** PROBLEM TO WORK ON **
Repeat all of the material below exactly as written, images excluded.

** DATA SHOWN **
# # #

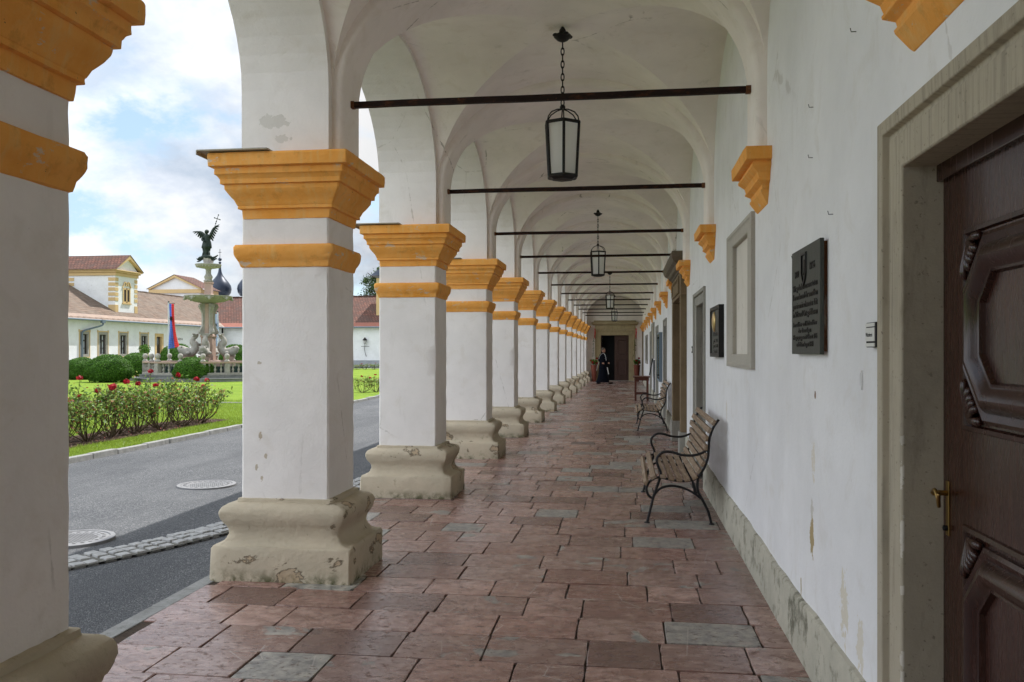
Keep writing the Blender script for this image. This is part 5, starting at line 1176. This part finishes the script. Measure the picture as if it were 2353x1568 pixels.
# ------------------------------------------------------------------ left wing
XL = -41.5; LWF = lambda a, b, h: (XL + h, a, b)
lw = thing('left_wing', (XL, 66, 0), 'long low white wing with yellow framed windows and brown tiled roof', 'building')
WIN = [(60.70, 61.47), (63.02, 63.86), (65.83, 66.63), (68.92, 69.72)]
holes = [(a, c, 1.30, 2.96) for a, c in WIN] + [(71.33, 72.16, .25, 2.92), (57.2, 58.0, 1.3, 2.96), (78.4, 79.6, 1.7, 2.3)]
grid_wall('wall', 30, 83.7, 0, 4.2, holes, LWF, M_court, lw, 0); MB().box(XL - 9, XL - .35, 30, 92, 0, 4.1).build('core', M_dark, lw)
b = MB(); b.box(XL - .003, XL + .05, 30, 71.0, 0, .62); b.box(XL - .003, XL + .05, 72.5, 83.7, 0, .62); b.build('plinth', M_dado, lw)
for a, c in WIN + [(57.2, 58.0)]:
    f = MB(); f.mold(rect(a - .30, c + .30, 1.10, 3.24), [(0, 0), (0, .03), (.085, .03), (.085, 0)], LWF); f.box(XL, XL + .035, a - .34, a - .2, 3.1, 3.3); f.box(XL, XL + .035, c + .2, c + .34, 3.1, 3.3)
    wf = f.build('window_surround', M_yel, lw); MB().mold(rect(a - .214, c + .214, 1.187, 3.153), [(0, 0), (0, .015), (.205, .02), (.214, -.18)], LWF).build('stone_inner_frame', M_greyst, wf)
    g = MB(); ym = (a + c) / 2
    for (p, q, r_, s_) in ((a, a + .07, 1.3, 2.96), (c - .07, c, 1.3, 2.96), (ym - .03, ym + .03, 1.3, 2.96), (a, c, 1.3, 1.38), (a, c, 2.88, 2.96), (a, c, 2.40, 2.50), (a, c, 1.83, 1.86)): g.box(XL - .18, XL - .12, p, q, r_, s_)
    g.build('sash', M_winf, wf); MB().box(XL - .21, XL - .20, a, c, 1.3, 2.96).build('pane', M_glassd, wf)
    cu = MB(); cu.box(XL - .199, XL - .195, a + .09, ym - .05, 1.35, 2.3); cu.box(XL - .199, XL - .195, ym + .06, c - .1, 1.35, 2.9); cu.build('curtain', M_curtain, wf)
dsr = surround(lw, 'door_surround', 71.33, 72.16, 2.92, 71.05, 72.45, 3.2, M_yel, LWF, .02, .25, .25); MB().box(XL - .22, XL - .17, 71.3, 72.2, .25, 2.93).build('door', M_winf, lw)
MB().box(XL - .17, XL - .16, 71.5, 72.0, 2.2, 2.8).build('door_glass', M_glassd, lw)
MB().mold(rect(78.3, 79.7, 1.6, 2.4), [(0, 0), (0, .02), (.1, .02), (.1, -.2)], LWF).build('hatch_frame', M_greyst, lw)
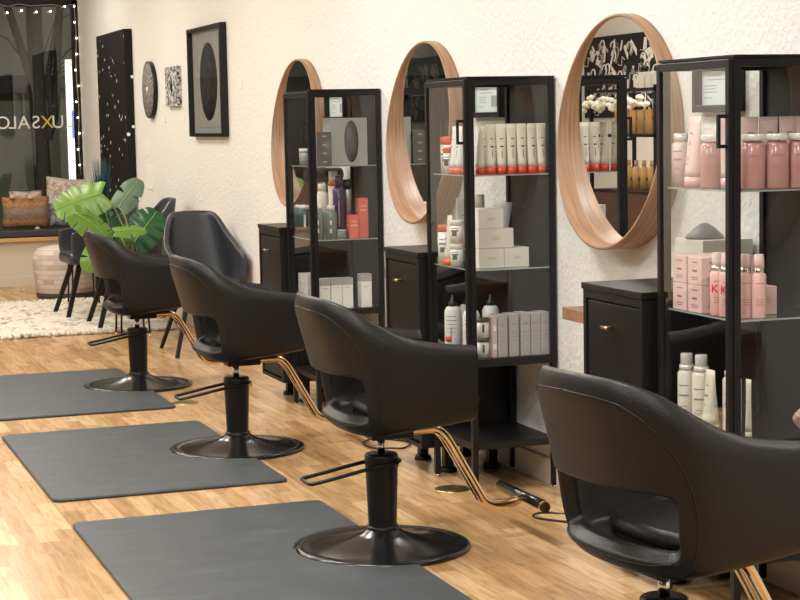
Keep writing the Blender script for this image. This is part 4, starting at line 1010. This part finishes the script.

# # #

** OUTPUT FOR THIS EXERCISE **
Keep writing the Blender script for this image. This is part 5, starting at line 1176. This part finishes the script. Measure the picture as if it were 2353x1568 pixels.
# ------------------------------------------------------------------ left wing
XL = -41.5; LWF = lambda a, b, h: (XL + h, a, b)
lw = thing('left_wing', (XL, 66, 0), 'long low white wing with yellow framed windows and brown tiled roof', 'building')
WIN = [(60.70, 61.47), (63.02, 63.86), (65.83, 66.63), (68.92, 69.72)]
holes = [(a, c, 1.30, 2.96) for a, c in WIN] + [(71.33, 72.16, .25, 2.92), (57.2, 58.0, 1.3, 2.96), (78.4, 79.6, 1.7, 2.3)]
grid_wall('wall', 30, 83.7, 0, 4.2, holes, LWF, M_court, lw, 0); MB().box(XL - 9, XL - .35, 30, 92, 0, 4.1).build('core', M_dark, lw)
b = MB(); b.box(XL - .003, XL + .05, 30, 71.0, 0, .62); b.box(XL - .003, XL + .05, 72.5, 83.7, 0, .62); b.build('plinth', M_dado, lw)
for a, c in WIN + [(57.2, 58.0)]:
    f = MB(); f.mold(rect(a - .30, c + .30, 1.10, 3.24), [(0, 0), (0, .03), (.085, .03), (.085, 0)], LWF); f.box(XL, XL + .035, a - .34, a - .2, 3.1, 3.3); f.box(XL, XL + .035, c + .2, c + .34, 3.1, 3.3)
    wf = f.build('window_surround', M_yel, lw); MB().mold(rect(a - .214, c + .214, 1.187, 3.153), [(0, 0), (0, .015), (.205, .02), (.214, -.18)], LWF).build('stone_inner_frame', M_greyst, wf)
    g = MB(); ym = (a + c) / 2
    for (p, q, r_, s_) in ((a, a + .07, 1.3, 2.96), (c - .07, c, 1.3, 2.96), (ym - .03, ym + .03, 1.3, 2.96), (a, c, 1.3, 1.38), (a, c, 2.88, 2.96), (a, c, 2.40, 2.50), (a, c, 1.83, 1.86)): g.box(XL - .18, XL - .12, p, q, r_, s_)
    g.build('sash', M_winf, wf); MB().box(XL - .21, XL - .20, a, c, 1.3, 2.96).build('pane', M_glassd, wf)
    cu = MB(); cu.box(XL - .199, XL - .195, a + .09, ym - .05, 1.35, 2.3); cu.box(XL - .199, XL - .195, ym + .06, c - .1, 1.35, 2.9); cu.build('curtain', M_curtain, wf)
dsr = surround(lw, 'door_surround', 71.33, 72.16, 2.92, 71.05, 72.45, 3.2, M_yel, LWF, .02, .25, .25); MB().box(XL - .22, XL - .17, 71.3, 72.2, .25, 2.93).build('door', M_winf, lw)
MB().box(XL - .17, XL - .16, 71.5, 72.0, 2.2, 2.8).build('door_glass', M_glassd, lw)
MB().mold(rect(78.3, 79.7, 1.6, 2.4), [(0, 0), (0, .02), (.1, .02), (.1, -.2)], LWF).build('hatch_frame', M_greyst, lw)
Keep writing the Blender script for this image. This is part 4, starting at line 1010. This part finishes the script.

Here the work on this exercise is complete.